RETURN IT? Am I crazy? I was holding one of the most desired items in the world...and I returned it? Yep, I am crazy. You see, I'm crazy about strengthening my relationship with the Lord! I know, I know...here I go with my crazy Jesus talk again! (I figure that if you're still following my blog, then you must not mind it!) Here's the thing, I use my Kindle and read a lot. This year, I made a commitment to read the Bible through...and I do use my Kindle for that (and I love it!). Well, more times than I can count over the short 48 hours or so that I had the iPad, I would stop mid-sentence while reading my Bible and check Facebook or my e-mail or some other app on the iPad. That's when I realized that I really didn't need this thing in my life. Don't get me wrong, the iPad is great and some people, like my husband, find it really useful in their everyday lives. For me, it just seemed like one more thing to take away from my quiet time...it was just one more device for me to check Facebook! I already struggle with the distraction I allow Facebook to be in my daily walk, so I just could not justify having another thing that encourages that distraction.

The other thing that sealed the deal on me returning the iPad was our desire as a family to go on a mission trip this summer. We are hoping to go, as a family, to New York City this summer to be a part of City Uprising. In our prayer and preparation for that trip, I realized that the iPad cost pretty much the exact amount needed for our deposit for that trip. How could I justify spending money on something I didn't really need (or want if we're being truthful) if I knew it would hinder our family from sharing the gospel? That may seem far-fetched to some people, but that was my conviction and I truly believe that the Lord uses convictions to help guide us. I'm not saying that "God told me to take the iPad back", but I am saying that the iPad could have been a hindrance to our family glorifying God through this upcoming mission trip. Again, I want to emphasize that just because I felt this way doesn't mean I'm saying everyone should feel the same way. It's not a guilt trip or ploy to make anyone feel materialistic or an insult on anyone else's relationship with God...it's just my personal story. Everyone has their own convictions...in my opinion, because He loves each of us individually and is developing each of us differently to bring Him glory.

Friday, March 11, 2011

The Big D...and what it means to me

So, I found out today that two of our friends are getting a divorce...and it's oh-so-painful for me to see. I think this is the first time any of our couple friends that we're close to have gone through this, so it's especially bothersome for me. (And by two of our friends, I mean two separate couples!) Let me share my past so you can maybe understand my point of view on this subject.

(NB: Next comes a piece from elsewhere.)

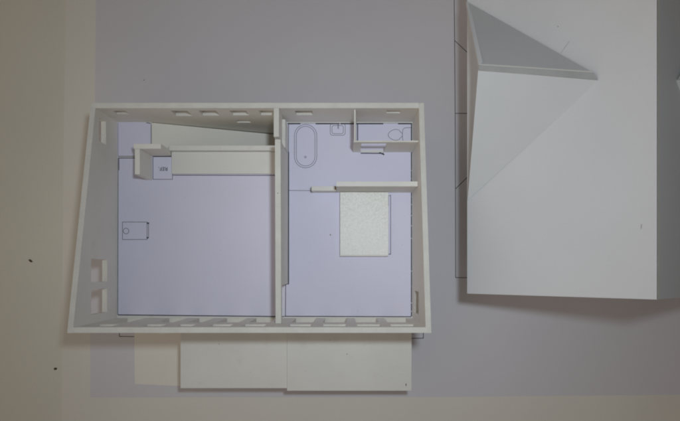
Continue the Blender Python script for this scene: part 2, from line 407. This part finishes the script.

I fully understand that sometimes a marriage just doesn't work out and that in certain circumstances, especially abusive situations, God doesn't desire for any of His children to suffer in a marriage. With that being said, I just can't tell you enough how hard and painful divorce is on a family. My parents were divorced very early in my life...I think I was about four years old at the time....I'm really not sure because I was so young. Let's just say that I was young enough that I don't have any memories of my parents being together. I don't have those childhood memories of the whole family going to church together or going to get ice cream together and all those other fun things families do together...those memories just aren't there for me. Did I have a terrible childhood? No way...I had the most wonderful, caring, loving mother and grandparents a child could ask for! My childhood is filled with memories of long days playing at my grandparents house and they are all wonderful...wouldn't trade those days for anything! I am so blessed to have been able to be so close to my grandparents!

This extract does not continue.